Kommentar: G7-Treffen: Gipfel der Selbstgerechten

Das moralische Sündenregister steht im krassen Widerspruch zum moralischen Anspruch.
Foto: dpaNicht ohne Grund verspottete der „kleine Rest“ der Welt die G7-Gipfel lange Jahre als Beauty-Show-Act der Mächtigen des Westens. Doch die sieben größten Industriestaaten, die mittlerweile nur noch knapp 30 Prozent der globalen Wirtschaftsleistung und zehn Prozent der Weltbevölkerung repräsentieren, sind längst nicht mehr die unangefochtene Weltmacht und schon gar nicht das Maß aller Dinge.
So mutet das jetzige G7-Treffen in Hiroshima eher als Akt der Selbstvergewisserung des Westens an – ausgerechnet an jenem symbolträchtigen Ort, wo die westliche Führungsmacht USA ein abscheuliches Kriegsverbrechen beging.
Jener Rest der G20-Länder, die etwas abfällig Schwellenländer genannt werden, aber inzwischen für die Hälfte des Welt-BIP stehen, beäugt dies mit Skepsis – nicht zuletzt deshalb, weil aus westlicher Selbstvergewisserung immer auch ein Stück westliche Selbstgerechtigkeit erwuchs.
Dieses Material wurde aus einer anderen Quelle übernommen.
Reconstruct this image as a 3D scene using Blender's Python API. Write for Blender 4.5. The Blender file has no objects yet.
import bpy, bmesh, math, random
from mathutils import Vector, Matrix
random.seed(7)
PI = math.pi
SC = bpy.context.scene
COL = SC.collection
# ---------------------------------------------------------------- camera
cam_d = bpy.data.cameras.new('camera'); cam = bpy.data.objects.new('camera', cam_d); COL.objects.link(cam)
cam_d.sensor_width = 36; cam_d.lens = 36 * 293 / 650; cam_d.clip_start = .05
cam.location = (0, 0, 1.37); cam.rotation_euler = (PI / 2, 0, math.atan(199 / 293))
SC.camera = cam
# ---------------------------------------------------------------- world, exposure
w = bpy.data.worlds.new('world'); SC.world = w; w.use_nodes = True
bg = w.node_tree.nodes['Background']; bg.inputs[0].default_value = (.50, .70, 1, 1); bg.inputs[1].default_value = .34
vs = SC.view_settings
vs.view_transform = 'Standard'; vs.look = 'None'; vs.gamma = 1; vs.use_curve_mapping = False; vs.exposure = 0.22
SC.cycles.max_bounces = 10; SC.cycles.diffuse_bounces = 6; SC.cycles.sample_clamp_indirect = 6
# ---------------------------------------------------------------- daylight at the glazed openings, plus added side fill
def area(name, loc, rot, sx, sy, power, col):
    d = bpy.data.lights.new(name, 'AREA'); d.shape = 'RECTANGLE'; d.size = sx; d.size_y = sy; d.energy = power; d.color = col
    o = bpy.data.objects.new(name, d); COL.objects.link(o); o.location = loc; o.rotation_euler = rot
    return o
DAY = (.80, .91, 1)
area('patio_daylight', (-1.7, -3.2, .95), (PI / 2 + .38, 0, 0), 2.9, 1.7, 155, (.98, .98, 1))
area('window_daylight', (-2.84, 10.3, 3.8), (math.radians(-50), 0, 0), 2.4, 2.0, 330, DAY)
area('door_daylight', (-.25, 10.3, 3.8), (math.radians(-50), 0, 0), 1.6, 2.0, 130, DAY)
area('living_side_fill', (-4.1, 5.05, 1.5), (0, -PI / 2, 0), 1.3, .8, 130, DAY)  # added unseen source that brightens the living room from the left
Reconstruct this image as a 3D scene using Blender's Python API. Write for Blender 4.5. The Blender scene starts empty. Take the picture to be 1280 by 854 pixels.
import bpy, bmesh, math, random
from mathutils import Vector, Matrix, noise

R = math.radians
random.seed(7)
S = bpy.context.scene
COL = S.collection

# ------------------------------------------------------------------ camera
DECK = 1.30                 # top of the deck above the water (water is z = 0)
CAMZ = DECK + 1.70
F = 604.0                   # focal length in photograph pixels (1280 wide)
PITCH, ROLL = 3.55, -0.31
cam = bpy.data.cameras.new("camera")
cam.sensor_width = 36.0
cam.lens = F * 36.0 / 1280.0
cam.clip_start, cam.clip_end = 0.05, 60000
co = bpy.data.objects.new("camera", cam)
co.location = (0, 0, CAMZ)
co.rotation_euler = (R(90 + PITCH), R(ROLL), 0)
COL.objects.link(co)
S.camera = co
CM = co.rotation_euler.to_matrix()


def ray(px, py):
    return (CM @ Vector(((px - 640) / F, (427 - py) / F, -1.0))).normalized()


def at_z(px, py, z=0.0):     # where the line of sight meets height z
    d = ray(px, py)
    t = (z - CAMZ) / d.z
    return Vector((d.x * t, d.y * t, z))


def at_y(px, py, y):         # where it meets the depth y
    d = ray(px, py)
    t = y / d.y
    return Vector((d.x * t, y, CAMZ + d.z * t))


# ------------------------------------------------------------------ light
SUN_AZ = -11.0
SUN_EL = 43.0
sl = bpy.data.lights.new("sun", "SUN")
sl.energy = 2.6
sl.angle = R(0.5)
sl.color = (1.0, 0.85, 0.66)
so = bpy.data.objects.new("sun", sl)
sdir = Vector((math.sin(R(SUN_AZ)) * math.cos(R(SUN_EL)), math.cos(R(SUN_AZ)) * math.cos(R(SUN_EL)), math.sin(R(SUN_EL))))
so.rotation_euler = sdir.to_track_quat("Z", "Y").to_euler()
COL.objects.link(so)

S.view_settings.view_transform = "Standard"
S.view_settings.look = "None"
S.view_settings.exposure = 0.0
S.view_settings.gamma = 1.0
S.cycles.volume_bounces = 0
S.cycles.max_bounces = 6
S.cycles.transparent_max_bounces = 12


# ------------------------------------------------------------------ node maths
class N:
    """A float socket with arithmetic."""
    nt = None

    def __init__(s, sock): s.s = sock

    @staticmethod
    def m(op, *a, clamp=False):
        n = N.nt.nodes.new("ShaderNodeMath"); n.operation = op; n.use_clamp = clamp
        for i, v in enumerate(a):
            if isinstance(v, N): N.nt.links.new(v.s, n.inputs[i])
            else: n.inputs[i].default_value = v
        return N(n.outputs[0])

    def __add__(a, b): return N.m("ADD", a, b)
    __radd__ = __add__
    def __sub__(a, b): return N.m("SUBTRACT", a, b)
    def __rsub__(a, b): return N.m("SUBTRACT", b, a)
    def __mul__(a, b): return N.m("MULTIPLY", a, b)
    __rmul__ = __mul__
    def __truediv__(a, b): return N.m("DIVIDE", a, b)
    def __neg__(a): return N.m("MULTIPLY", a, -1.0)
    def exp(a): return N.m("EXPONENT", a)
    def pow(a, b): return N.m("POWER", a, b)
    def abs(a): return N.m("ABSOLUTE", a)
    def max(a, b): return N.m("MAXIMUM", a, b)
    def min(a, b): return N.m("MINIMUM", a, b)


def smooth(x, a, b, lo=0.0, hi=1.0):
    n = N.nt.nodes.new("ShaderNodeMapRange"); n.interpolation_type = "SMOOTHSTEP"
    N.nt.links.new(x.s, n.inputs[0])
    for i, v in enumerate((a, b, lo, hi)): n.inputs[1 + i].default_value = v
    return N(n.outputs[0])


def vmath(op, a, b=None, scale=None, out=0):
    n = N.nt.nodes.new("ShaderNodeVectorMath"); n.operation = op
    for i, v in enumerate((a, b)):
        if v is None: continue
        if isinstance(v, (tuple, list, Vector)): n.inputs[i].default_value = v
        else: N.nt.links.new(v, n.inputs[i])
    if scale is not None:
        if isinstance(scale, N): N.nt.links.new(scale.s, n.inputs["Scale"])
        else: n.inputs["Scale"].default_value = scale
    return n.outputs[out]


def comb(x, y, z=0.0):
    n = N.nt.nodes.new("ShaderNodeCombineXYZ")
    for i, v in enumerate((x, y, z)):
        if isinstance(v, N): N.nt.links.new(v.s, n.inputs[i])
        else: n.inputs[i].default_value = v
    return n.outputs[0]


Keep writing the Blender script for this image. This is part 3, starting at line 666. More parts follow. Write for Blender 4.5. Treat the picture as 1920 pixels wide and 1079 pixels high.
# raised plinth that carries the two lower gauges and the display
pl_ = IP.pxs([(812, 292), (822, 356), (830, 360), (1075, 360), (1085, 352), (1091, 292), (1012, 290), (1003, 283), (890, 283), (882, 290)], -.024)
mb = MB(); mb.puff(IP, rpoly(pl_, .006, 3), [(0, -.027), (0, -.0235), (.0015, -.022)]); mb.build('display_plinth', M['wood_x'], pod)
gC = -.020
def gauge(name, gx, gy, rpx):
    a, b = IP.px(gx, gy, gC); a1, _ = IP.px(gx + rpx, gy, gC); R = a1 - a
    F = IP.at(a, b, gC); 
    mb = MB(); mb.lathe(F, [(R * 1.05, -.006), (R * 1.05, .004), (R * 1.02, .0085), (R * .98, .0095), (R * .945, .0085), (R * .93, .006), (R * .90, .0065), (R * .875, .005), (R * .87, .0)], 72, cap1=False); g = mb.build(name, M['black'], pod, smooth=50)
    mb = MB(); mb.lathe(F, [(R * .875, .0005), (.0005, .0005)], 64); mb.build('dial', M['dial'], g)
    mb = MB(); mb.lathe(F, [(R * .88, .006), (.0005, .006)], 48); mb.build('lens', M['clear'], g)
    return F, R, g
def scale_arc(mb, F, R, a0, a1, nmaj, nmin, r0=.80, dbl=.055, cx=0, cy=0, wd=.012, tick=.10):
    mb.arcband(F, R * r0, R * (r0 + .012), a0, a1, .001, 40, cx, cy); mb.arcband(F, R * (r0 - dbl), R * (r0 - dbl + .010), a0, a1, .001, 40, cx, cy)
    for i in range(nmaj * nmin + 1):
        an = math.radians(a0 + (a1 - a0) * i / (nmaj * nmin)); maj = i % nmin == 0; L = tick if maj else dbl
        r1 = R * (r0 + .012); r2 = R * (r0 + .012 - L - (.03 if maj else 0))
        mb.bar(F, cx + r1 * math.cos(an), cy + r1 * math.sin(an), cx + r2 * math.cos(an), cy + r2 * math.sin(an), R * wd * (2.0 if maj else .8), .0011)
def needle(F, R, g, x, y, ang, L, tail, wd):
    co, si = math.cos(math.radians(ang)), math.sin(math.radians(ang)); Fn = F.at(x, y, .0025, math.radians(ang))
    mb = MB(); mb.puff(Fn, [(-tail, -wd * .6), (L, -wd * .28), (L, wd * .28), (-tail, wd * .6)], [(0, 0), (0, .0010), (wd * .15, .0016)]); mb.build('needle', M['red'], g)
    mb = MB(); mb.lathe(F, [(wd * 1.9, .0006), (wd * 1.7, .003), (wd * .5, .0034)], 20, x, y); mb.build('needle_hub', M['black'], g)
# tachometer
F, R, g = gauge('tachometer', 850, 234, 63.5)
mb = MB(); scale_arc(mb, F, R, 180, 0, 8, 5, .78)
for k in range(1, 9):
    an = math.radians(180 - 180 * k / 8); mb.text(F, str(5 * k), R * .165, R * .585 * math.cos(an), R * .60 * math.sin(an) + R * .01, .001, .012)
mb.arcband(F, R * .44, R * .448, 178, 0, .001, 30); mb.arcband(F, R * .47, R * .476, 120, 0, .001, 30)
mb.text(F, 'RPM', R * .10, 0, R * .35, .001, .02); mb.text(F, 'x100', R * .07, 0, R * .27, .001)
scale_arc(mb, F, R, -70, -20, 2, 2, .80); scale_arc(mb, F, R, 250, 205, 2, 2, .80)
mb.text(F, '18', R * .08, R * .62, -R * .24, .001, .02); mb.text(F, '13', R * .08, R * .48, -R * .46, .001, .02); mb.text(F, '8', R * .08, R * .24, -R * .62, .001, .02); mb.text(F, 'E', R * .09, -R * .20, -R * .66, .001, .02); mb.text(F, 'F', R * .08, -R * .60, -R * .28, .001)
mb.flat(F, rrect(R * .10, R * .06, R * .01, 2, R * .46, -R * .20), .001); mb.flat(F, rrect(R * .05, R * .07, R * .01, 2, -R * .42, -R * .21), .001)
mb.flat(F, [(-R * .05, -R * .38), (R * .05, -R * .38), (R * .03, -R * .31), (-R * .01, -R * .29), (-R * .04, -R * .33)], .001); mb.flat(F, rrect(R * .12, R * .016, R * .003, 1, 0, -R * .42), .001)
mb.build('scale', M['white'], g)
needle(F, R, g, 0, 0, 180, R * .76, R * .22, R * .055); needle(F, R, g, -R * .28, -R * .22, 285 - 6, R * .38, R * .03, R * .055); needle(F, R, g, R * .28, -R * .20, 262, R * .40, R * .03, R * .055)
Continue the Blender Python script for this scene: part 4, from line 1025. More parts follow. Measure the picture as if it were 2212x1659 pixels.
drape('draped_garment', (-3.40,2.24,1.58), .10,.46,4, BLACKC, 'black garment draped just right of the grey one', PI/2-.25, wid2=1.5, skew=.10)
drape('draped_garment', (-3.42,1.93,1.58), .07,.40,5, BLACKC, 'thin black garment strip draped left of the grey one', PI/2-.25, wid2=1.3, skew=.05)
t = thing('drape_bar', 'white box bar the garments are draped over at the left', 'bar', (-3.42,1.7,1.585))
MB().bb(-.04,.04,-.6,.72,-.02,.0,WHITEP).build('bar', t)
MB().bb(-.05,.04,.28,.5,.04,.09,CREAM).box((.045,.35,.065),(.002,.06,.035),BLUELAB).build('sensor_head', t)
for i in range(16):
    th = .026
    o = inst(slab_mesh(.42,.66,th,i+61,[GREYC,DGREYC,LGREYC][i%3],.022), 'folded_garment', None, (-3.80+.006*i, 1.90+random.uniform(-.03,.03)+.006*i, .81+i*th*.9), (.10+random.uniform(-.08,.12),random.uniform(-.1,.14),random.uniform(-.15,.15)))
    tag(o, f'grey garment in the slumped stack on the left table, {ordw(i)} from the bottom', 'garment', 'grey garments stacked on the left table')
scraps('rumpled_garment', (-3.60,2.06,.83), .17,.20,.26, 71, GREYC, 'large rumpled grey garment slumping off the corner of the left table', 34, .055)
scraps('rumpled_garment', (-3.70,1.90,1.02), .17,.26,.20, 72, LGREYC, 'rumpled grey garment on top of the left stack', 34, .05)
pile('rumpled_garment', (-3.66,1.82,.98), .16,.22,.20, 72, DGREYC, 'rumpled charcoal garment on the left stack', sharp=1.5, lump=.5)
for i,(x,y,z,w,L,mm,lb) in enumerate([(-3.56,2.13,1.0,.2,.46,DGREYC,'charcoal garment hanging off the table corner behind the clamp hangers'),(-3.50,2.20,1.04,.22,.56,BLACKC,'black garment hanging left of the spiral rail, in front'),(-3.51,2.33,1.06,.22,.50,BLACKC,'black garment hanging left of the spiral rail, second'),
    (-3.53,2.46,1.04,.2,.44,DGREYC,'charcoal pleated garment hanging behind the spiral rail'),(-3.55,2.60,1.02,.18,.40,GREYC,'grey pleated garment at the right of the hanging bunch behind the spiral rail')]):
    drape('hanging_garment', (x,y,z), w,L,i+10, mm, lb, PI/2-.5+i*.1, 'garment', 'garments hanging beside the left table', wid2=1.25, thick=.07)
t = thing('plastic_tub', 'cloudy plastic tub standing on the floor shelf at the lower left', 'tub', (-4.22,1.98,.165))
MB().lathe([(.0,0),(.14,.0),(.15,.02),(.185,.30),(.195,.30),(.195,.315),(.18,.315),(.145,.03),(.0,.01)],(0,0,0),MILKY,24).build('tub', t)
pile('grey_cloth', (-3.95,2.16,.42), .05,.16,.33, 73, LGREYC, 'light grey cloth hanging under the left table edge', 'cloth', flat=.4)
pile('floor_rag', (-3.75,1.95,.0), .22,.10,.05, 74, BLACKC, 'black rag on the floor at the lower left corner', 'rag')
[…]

Ja, der Westen ist zu Recht stolz auf seine Geschlossenheit gegenüber Russland und Hilfsbereitschaft gegenüber der Ukraine in diesem schrecklichen Krieg, der in jeglicher Hinsicht ein Zivilisationsbruch darstellt.
Nun ist es erklärtes Ziel der G7, die großen Schwellenländer, neuerdings „globaler Süden“ genannt, zum aktiven Widerstand gegen ein ebenso revisionistisches wie imperialistisches Russland zu bewegen. Mehr noch: Die Gruppe will Indien, Brasilien, Südafrika und andere in das westliche Lager ziehen, um die aufstrebende Weltmacht China einzudämmen. Deshalb hat Gastgeber Japan auch Vertreter aus Ländern wie Brasilien, Indien oder Indonesien nach Hiroshima eingeladen.